(Rows from a 3D scene dataset)
• • • • •

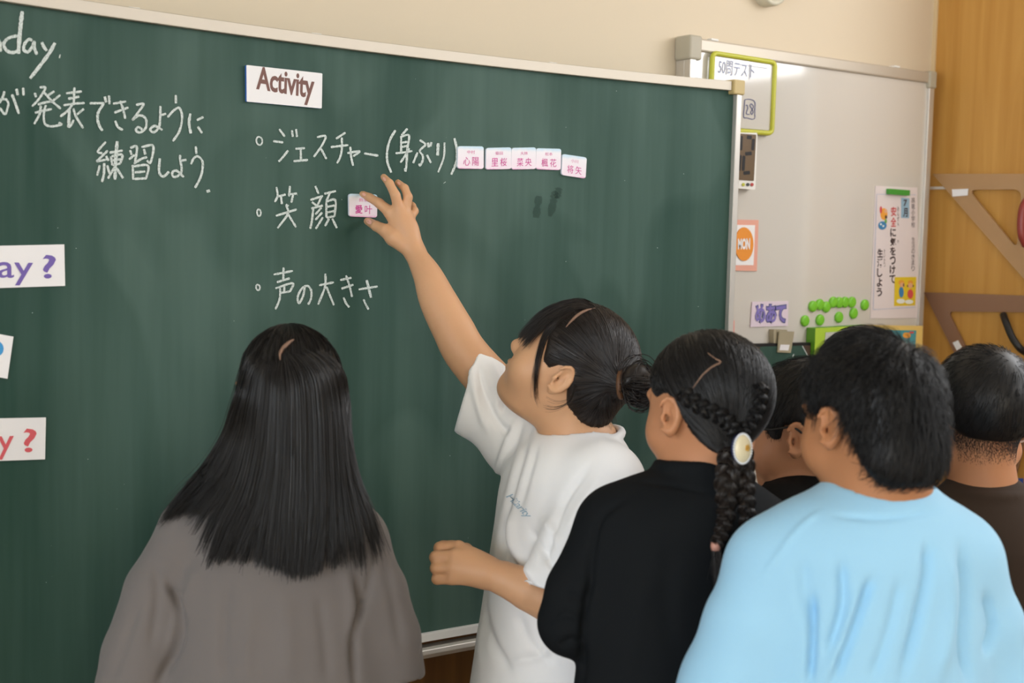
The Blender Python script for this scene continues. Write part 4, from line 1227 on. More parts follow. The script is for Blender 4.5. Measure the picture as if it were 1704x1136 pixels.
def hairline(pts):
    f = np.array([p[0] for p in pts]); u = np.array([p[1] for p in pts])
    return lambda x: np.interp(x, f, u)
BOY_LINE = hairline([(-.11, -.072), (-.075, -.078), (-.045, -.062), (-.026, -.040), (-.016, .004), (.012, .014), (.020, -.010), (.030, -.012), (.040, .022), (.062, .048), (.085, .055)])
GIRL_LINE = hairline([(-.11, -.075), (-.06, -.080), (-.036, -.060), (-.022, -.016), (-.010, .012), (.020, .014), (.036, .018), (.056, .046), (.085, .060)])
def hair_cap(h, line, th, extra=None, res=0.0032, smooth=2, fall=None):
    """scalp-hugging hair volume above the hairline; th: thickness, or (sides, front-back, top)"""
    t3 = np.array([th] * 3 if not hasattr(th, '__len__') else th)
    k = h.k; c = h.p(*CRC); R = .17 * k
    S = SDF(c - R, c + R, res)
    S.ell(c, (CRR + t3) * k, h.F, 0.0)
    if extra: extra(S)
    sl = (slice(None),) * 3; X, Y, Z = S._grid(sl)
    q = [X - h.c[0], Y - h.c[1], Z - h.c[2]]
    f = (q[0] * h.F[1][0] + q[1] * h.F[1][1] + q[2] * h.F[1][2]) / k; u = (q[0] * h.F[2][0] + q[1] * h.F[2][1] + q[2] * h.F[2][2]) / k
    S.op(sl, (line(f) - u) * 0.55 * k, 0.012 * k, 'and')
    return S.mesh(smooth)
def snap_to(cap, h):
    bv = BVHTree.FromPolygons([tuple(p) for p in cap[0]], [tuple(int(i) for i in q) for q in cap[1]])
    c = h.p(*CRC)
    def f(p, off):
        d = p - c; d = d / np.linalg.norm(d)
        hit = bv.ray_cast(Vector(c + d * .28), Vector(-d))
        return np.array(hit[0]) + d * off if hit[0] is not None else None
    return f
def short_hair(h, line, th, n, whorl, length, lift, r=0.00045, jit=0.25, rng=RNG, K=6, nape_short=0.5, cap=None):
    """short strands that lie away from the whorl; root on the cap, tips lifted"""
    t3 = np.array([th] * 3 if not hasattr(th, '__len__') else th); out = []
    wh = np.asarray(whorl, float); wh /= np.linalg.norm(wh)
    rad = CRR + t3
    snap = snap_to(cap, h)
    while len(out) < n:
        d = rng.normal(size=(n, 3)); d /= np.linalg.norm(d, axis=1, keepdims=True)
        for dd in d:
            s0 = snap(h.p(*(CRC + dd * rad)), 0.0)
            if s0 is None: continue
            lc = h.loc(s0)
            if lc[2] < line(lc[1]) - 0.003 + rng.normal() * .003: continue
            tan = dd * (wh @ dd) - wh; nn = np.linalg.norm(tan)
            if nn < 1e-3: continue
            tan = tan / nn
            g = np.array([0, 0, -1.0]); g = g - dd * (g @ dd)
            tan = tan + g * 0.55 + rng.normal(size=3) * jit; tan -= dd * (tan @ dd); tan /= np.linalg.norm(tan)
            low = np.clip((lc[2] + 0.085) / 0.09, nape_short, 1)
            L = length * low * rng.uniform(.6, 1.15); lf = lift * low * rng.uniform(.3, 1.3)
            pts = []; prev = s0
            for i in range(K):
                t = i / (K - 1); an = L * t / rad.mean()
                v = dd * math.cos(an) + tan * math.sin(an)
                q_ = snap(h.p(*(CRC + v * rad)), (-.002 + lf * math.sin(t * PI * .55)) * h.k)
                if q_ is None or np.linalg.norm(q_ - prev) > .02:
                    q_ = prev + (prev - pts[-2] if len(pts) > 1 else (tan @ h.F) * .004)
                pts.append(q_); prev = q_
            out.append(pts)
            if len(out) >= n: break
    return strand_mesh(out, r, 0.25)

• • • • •

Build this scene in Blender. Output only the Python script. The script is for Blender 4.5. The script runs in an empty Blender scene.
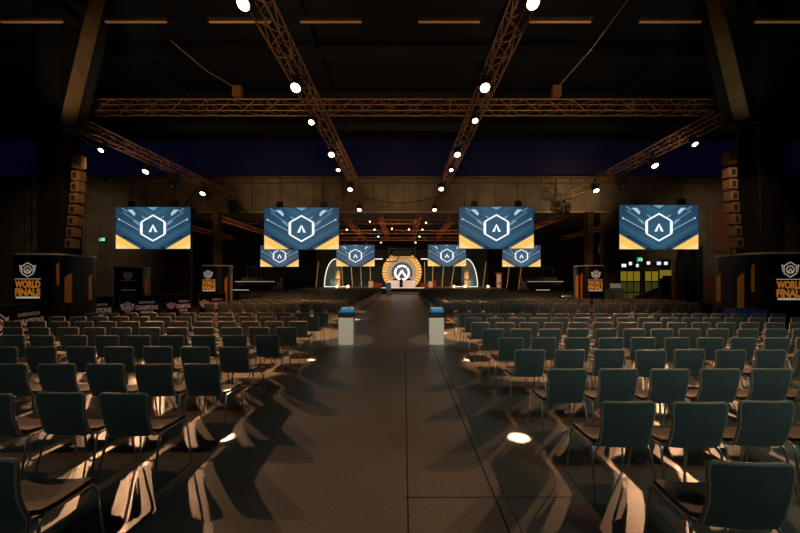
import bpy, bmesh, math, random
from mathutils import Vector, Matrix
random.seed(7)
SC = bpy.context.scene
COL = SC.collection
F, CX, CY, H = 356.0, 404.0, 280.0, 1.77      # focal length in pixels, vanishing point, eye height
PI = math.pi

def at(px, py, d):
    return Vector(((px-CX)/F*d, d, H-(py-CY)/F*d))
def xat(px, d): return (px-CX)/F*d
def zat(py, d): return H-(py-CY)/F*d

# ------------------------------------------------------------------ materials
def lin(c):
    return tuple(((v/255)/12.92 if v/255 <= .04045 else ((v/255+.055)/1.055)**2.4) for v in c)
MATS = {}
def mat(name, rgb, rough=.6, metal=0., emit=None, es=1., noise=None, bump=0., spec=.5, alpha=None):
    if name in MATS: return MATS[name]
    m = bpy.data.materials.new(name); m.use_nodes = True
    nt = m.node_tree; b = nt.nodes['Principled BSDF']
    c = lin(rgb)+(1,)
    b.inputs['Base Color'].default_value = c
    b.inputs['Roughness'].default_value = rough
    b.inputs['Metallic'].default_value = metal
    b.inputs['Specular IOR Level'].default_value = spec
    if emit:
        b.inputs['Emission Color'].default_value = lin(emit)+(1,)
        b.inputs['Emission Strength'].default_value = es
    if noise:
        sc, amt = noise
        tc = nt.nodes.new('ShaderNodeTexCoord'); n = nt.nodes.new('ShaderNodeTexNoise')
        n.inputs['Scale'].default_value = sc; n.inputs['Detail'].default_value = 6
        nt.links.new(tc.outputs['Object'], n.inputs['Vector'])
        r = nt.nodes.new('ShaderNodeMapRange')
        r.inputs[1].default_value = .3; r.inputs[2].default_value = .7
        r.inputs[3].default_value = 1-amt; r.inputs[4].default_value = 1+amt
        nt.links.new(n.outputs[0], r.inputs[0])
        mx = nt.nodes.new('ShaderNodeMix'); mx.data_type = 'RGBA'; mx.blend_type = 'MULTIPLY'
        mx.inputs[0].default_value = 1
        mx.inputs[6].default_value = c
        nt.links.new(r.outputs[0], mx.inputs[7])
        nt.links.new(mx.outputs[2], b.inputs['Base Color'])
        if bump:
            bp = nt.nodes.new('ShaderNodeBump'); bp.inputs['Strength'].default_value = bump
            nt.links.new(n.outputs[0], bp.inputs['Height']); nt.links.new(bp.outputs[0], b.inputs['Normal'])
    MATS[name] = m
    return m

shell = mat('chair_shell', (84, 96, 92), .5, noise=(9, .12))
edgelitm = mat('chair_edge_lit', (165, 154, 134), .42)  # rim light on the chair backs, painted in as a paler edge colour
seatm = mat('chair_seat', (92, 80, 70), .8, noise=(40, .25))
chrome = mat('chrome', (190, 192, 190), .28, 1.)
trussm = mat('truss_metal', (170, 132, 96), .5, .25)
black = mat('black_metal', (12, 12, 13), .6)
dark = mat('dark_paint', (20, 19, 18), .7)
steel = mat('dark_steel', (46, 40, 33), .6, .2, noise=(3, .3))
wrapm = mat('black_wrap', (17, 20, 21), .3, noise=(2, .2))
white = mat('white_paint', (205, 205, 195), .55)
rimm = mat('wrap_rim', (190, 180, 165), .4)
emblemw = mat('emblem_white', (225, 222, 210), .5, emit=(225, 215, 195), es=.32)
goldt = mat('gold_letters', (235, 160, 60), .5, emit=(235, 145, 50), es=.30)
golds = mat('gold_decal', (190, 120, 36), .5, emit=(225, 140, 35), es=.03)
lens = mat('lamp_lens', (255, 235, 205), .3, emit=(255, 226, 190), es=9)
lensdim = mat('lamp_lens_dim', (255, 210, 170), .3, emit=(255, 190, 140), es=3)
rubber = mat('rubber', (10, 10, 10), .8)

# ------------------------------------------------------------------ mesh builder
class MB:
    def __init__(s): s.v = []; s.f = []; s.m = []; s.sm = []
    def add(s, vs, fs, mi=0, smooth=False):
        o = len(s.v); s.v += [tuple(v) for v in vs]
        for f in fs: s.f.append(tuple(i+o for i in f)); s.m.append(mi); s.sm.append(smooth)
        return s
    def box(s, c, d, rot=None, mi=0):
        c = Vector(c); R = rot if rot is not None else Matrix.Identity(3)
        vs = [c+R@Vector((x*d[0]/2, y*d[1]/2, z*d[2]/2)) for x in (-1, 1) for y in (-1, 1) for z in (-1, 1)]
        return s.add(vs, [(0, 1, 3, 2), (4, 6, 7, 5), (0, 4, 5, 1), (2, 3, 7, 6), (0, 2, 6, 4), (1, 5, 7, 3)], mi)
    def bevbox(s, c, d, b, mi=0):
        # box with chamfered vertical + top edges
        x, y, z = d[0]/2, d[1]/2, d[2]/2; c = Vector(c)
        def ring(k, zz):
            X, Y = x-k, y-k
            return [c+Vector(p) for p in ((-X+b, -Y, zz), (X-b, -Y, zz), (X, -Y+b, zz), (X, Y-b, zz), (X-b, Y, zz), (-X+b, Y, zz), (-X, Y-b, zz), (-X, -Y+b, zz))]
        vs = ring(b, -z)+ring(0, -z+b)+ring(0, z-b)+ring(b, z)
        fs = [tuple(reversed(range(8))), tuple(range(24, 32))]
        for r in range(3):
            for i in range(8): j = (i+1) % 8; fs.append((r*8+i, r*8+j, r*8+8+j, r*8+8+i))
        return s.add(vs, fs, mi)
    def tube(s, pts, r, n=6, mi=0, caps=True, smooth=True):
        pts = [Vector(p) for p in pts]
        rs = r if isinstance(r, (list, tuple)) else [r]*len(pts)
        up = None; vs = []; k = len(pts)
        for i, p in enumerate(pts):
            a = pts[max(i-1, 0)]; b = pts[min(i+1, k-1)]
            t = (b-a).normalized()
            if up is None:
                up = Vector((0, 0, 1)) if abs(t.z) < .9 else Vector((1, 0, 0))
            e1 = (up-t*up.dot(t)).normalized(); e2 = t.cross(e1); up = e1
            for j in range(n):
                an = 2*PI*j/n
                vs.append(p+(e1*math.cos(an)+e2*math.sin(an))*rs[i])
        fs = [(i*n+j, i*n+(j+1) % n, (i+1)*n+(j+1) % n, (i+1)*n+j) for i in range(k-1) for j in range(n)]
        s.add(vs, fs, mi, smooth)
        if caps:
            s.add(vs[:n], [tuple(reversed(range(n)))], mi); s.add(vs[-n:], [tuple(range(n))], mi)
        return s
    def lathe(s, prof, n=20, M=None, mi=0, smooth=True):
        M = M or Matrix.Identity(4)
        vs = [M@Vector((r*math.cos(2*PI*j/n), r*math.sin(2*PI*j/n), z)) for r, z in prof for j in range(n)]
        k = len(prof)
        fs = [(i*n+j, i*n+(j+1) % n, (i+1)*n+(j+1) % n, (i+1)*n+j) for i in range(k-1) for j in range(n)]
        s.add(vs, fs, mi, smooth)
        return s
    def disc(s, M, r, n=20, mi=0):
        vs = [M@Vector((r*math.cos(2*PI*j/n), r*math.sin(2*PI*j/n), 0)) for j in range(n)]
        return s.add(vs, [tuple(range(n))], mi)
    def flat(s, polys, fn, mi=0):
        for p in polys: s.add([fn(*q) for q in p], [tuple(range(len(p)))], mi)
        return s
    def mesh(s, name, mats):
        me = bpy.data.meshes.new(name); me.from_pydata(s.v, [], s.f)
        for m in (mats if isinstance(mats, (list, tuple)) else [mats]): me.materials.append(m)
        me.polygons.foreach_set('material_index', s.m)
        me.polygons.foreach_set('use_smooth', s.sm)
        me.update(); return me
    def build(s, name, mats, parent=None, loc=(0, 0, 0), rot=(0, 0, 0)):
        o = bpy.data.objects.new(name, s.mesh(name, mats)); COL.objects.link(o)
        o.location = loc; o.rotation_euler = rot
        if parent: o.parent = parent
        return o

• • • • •

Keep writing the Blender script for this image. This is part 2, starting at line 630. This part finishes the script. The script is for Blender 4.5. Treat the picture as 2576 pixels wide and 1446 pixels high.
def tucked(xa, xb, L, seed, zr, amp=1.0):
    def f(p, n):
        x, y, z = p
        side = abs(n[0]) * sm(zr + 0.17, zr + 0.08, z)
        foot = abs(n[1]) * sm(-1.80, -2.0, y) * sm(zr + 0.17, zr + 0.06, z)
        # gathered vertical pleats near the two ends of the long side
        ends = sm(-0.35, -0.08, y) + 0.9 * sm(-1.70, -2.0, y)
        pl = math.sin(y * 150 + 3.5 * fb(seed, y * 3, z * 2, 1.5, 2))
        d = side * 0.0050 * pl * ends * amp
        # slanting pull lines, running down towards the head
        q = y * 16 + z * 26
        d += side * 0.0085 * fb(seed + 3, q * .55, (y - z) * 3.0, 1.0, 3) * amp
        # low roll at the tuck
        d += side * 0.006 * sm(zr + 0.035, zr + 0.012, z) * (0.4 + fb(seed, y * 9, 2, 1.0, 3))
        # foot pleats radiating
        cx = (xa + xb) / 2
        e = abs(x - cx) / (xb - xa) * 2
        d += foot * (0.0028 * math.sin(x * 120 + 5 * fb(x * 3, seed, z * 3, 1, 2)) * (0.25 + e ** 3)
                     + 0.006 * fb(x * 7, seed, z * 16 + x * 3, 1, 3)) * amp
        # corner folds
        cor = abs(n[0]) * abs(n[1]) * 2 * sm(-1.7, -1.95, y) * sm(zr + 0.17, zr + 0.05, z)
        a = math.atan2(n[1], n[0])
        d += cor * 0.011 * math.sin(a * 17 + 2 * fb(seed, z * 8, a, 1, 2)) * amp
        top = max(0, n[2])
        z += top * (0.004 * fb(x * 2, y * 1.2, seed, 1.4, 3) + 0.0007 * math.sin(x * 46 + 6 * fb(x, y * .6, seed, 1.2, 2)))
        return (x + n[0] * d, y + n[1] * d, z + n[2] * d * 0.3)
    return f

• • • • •

* Task prompt *
Everything above from the line with "Build this scene" through the line with "def zat(py, d): return H-(py-CY)/F*d" should be retyped exactly, and nothing else; omit pictures.

* Completed task *
Build this scene in Blender. Output only the Python script. The script is for Blender 4.5. The script runs in an empty Blender scene.
import bpy, bmesh, math, random
from mathutils import Vector, Matrix
random.seed(7)
SC = bpy.context.scene
COL = SC.collection
F, CX, CY, H = 356.0, 404.0, 280.0, 1.77      # focal length in pixels, vanishing point, eye height
PI = math.pi

def at(px, py, d):
    return Vector(((px-CX)/F*d, d, H-(py-CY)/F*d))
def xat(px, d): return (px-CX)/F*d
def zat(py, d): return H-(py-CY)/F*d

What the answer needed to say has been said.